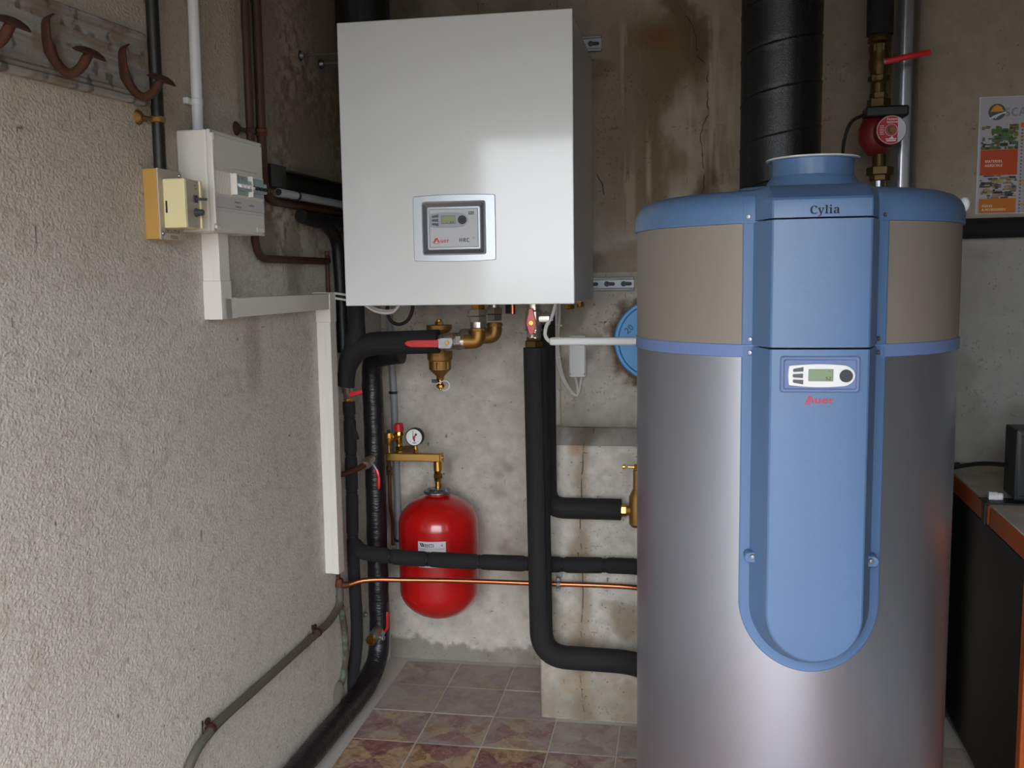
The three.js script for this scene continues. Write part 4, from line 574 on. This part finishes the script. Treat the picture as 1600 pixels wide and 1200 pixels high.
for (const [x, y0, z, r, m, lab] of [[-0.299, 1.199, 0.40, 0.014, M.brassShiny, 'left brass nut under the right end of the white cabinet'], [-0.272, 1.204, 0.38, 0.011, M.brassShiny, 'right brass nut under the right end of the white cabinet']]) {
  const t = thing('brass_nut', lab, 'fitting', [x, y0, z]); part(t, 'nut', hexNut(r, 0.014).rotateY(0.26).translate(x, y0, z), m); part(t, 'stub', cyl(r * 0.7, 1.2205 - y0 - 0.012, 16).translate(x, y0 + 0.012, z), m);
}
{
  const t = thing('copper_stub', 'short copper stub in black foam under the middle of the white cabinet', 'pipe', [-0.463, 1.19, 0.40]);
  part(t, 'tube', cyl(0.0075, 0.034, 18).translate(-0.459, 1.1865, 0.40), M.copper); part(t, 'foam_sleeve', lathe([[0.0105, 1.1885], [0.0125, 1.1885], [0.0125, 1.2205], [0.0105, 1.2205]], 20).translate(-0.468, 0, 0.395), M.foam);
}
{ // the brass dirt separator and its line behind
  const x = -0.7005, z = 0.285, t = thing('dirt_separator', 'brass dirt separator hanging behind the red lever valve', 'separator', [x, 1.06, z]);
  part(t, 'body', lathe([[0, 0.996], [0.0105, 0.996], [0.014, 1.002], [0.0325, 1.020], [0.0325, 1.046], [0.0365, 1.049], [0.0375, 1.058], [0.0375, 1.072], [0.034, 1.080], [0.034, 1.125], [0.028, 1.130], [0.0375, 1.140], [0.038, 1.1455], [0.037, 1.152], [0, 1.1525]], 48).translate(x, 0, z), M.brassDull);
  part(t, 'hex_band', lathe([[0.030, 1.0205], [0.0345, 1.022], [0.0345, 1.044], [0.030, 1.0455]], 6, 0.3).rotateY(0).translate(x, 0, z), M.brass);
  part(t, 'top_nut', mg(hexNut(0.0125, 0.010).translate(x, 1.152, z), cyl(0.0075, 0.008, 18).translate(x, 1.161, z)), M.brass);
  const v = part(t, 'drain_valve', mg(hexNut(0.0125, 0.008).translate(x, 0.989, z), cyl(0.0085, 0.014, 20).translate(x, 0.976, z), lathe([[0, 0], [0.009, 0], [0.0125, 0.003], [0.0125, 0.010], [0.009, 0.012], [0, 0.012]], 10, 0.3).translate(x, 0.9635, z), cyl(0.004, 0.006, 12).translate(x, 0.958, z)), M.brassShiny);
  part(v, 'lever', mg(box(0.017, 0.0095, 0.008, x - 0.0165, 0.9855, z + 0.006, 0.002), cylX(0.004, 0.012, [x - 0.008, 0.9855, z + 0.004], [0, 0, 1], 12)), M.knob); part(v, 'strap', mg(torus(0.0145, 0.0014, 4.4, 8, 28).rotateZ(-2.1).rotateY(0.3).translate(x + 0.014, 0.972, z + 0.006), pipe([[x - 0.010, 0.977, z + 0.011], [x + 0.014, 0.987, z + 0.011]], 0.0014, { seg: 3, rad: 8 })), M.whitePlastic, 'thin white strap');
  part(t, 'inlet', mg(cylX(0.016, 0.09, [-0.815, 1.1075, 0.285], [1, 0.02, 0], 20), cylX(0.0165, 0.03, [-0.672, 1.112, 0.285], [1, 0.02, 0], 20)), M.brassDull);
}
{
  const t = thing('ball_valve', 'nickel ball valve with a long red lever under the white cabinet', 'valve', [-0.62, 1.11, 0.42]), y = 1.1105, z = 0.42;
  part(t, 'body', mg(latheX([[0, 0], [0.020, 0], [0.021, 0.003], [0.021, 0.012], [0.0245, 0.018], [0.0265, 0.030], [0.0245, 0.043], [0.021, 0.047], [0.021, 0.050], [0, 0.050]], [-0.667, y, z], [1, 0.015, 0], 32), hexX(0.0235, 0.017, [-0.6175, y, z], [1, 0.015, 0], 0.26), cylX(0.021, 0.012, [-0.604, y, z], [1, 0.015, 0], 24)), M.nickel);
  part(t, 'stem', mg(cylX(0.0095, 0.012, [-0.634, y, z + 0.022], [0, 0, 1], 18), hexX(0.0065, 0.006, [-0.634, y, z + 0.040], [0, 0, 1])), M.brassShiny);
  const s = new THREE.Shape(); s.moveTo(-0.0875, -0.0075); s.lineTo(-0.034, -0.0080); s.lineTo(-0.022, -0.0145); s.lineTo(0.008, -0.0145); s.lineTo(0.016, 0.002); s.lineTo(0.013, 0.0135); s.lineTo(-0.018, 0.0135); s.lineTo(-0.032, 0.0080); s.lineTo(-0.0875, 0.0075); s.closePath();
  const plate = part(t, 'lever', ext(s, 0.0035, 0.0006).translate(-0.634, y - 0.0005, z + 0.0362), M.galv, 'bright steel lever');
  const g = new THREE.Shape(); g.moveTo(-0.008, 0.0082); g.lineTo(-0.082, 0.0076); g.quadraticCurveTo(-0.099, 0.006, -0.1015, 0); g.quadraticCurveTo(-0.099, -0.007, -0.082, -0.0092); g.lineTo(-0.008, -0.0098); g.closePath(); part(plate, 'grip', ext(g, 0.007, 0.0018).translate(-0.653, y - 0.001, z + 0.0345), M.redLever, 'red grip');
}
{
  const t = thing('brass_elbow', 'front brass elbow and union rising into the cabinet from the long-levered valve', 'fitting', [-0.56, 1.15, 0.42]), z = 0.42;
  part(t, 'elbow', mg(pipe([[-0.594, 1.1110, z], [-0.5535, 1.1115, z], [-0.5535, 1.148, z]], 0.0205, { seg: 40, bend: 0.03, rad: 28 }), lathe([[0.018, 1.140], [0.0235, 1.142], [0.0235, 1.149], [0.018, 1.151]], 32).translate(-0.5535, 0, z)), M.brassDull);
  part(t, 'union', mg(cyl(0.0225, 0.018, 32).translate(-0.5535, 1.150, z), hexNut(0.0255, 0.017).rotateY(0.27).translate(-0.5535, 1.166, z), hexNut(0.0275, 0.0185).rotateY(0.27).translate(-0.5535, 1.184, z)), M.nickel); part(t, 'nipple', hexNut(0.020, 0.0195).rotateY(0.27).translate(-0.5535, 1.201, z), M.brassShiny);
}
{
  const t = thing('brass_elbow', 'rear brass elbow and union half behind the front one', 'fitting', [-0.54, 1.15, 0.285]), z = 0.285, x = -0.5335;
  part(t, 'elbow', mg(pipe([[-0.60, 1.1165, z], [x, 1.118, z], [x, 1.158, z]], 0.0215, { seg: 40, bend: 0.034, rad: 28 }), lathe([[0.018, 1.146], [0.0240, 1.148], [0.0240, 1.155], [0.018, 1.157]], 32).translate(x, 0, z)), M.brassDull);
  part(t, 'tail', mg(latheX([[0, 0], [0.019, 0], [0.0245, 0.006], [0.0245, 0.030], [0.019, 0.036], [0, 0.036]], [-0.638, 1.1150, z], [1, 0.02, 0], 28)), M.nickel);
  part(t, 'union', mg(hexNut(0.0240, 0.0185).rotateY(0.2).translate(x, 1.164, z), hexNut(0.0265, 0.019).rotateY(0.2).translate(x, 1.183, z), cyl(0.017, 0.02, 24).translate(x, 1.2005, z)), M.nickel);
}
{
  const t = thing('ball_valve', 'small nickel valve on a dull copper branch crossing the upright black pipes', 'valve', [-0.93, 0.74, 0.33]);
  part(t, 'branch', hose([[-0.972, 0.7275, 0.444], [-0.955, 0.7285, 0.424], [-0.935, 0.7330, 0.384], [-0.922, 0.7385, 0.345]], 0.0085, { seg: 24, rad: 14 }), M.copperOld, 'dull copper branch');
  const d = [0.05, 0.12, -0.6]; part(t, 'body', mg(latheX([[0, 0], [0.0125, 0], [0.0125, 0.010], [0.0155, 0.014], [0.0165, 0.024], [0.0155, 0.036], [0.0125, 0.040], [0.0125, 0.056], [0, 0.056]], [-0.9225, 0.7375, 0.352], d, 24), hexX(0.0145, 0.010, [-0.922, 0.7385, 0.349], d)), M.nickel);
  part(t, 'lever', mg(pipe([[-0.908, 0.744, 0.330], [-0.896, 0.736, 0.338], [-0.888, 0.722, 0.340]], 0.0032, { seg: 12, bend: 0.006, rad: 8 }), cylX(0.006, 0.012, [-0.916, 0.744, 0.328], [0.8, 0.2, 0.4], 12)), M.galv); part(t, 'grip', hose([[-0.8895, 0.7245, 0.340], [-0.884, 0.708, 0.341], [-0.8835, 0.676, 0.340], [-0.885, 0.664, 0.339]], (k) => 0.0055 * (1 - 0.45 * sstep(0.85, 1, k)), { seg: 20, rad: 12, flat: () => [0.55, 1] }), M.redLever, 'red lever grip');
}
{
  const t = thing('drain_valve', 'nickel drain valve with upright red lever low on the tape-wrapped pipe', 'valve', [-0.935, 0.17, 0.28]), d = [-0.30, -0.42, 0.85];
  part(t, 'body', mg(latheX([[0, 0], [0.0165, 0], [0.0185, 0.008], [0.0185, 0.030], [0.0155, 0.040], [0, 0.040]], [-0.926, 0.192, 0.246], d, 28)), M.nickel); part(t, 'spout', latheX([[0.0095, 0.0], [0.0155, 0.0], [0.0165, 0.010], [0.0150, 0.018], [0.0088, 0.018], [0.0080, 0.004], [0, 0.004]], [-0.938, 0.176, 0.279], d, 28), M.brassShiny, 'open brass spout');
  part(t, 'stem', mg(cylX(0.0058, 0.020, [-0.924, 0.177, 0.266], [0.9, 0.0, 0.42], 14), hexX(0.0078, 0.007, [-0.9085, 0.177, 0.273], [0.9, 0, 0.42])), M.galv); part(t, 'lever', pipe([[-0.907, 0.179, 0.275], [-0.899, 0.196, 0.283], [-0.891, 0.208, 0.288]], 0.0032, { seg: 10, bend: 0.006, rad: 8 }), M.galv);
  part(t, 'grip', hose([[-0.894, 0.204, 0.287], [-0.8865, 0.216, 0.290], [-0.884, 0.240, 0.291], [-0.884, 0.268, 0.291]], (k) => 0.0055 * (1 - 0.4 * sstep(0.9, 1, k)), { seg: 20, rad: 12, flat: () => [0.6, 1] }), M.redLever, 'red lever grip');
}
{
  const t = thing('wall_conduit', 'thin grey conduit upright in the back corner behind the gauge', 'conduit', [-0.93, 0.9, 0.013]);
  part(t, 'tube', pipe([[-0.939, 1.22, 0.0125], [-0.930, 0.92, 0.0125], [-0.9255, 0.36, 0.0125]], 0.0115, { seg: 8 }), M.pvcGrey);
  for (const [x, y] of [[-0.9305, 0.912], [-0.926, 0.412]]) part(t, 'conduit_clip', mg(cyl(0.0128, 0.009, 20).translate(x, y, 0.0125), boxAt(x - 0.017, x - 0.009, y, y + 0.008, 0, 0.012, 0.001)), M.black);
}
{
  const t = thing('cable', 'pale cable looped just below the left end of the white cabinet', 'cable', [-0.81, 1.2, 0.45]);
  part(t, 'sheath', mg(hose([[-0.872, 1.2215, 0.46], [-0.845, 1.203, 0.46], [-0.812, 1.1945, 0.46], [-0.785, 1.199, 0.46], [-0.766, 1.2215, 0.46]], 0.0042, { seg: 30, rad: 10 }), hose([[-0.868, 1.2215, 0.45], [-0.838, 1.205, 0.45], [-0.805, 1.200, 0.45], [-0.780, 1.205, 0.45], [-0.768, 1.2215, 0.45]], 0.004, { seg: 30, rad: 10 })), M.cableWhite);
}
{
  const t = thing('cable', 'black cable loop hanging below the white cabinet above the foam elbow', 'cable', [-0.78, 1.19, 0.40]);
  part(t, 'sheath', hose([[-0.820, 1.2215, 0.40], [-0.822, 1.195, 0.40], [-0.812, 1.170, 0.40], [-0.790, 1.160, 0.40], [-0.765, 1.170, 0.40], [-0.750, 1.195, 0.40], [-0.746, 1.2215, 0.40]], 0.005, { seg: 40, rad: 10 }), M.cableBlack);
}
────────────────
* _Exercise brief_:
Compute how many lines include the string "from", then give that number by itself.

* _Final answer_:
2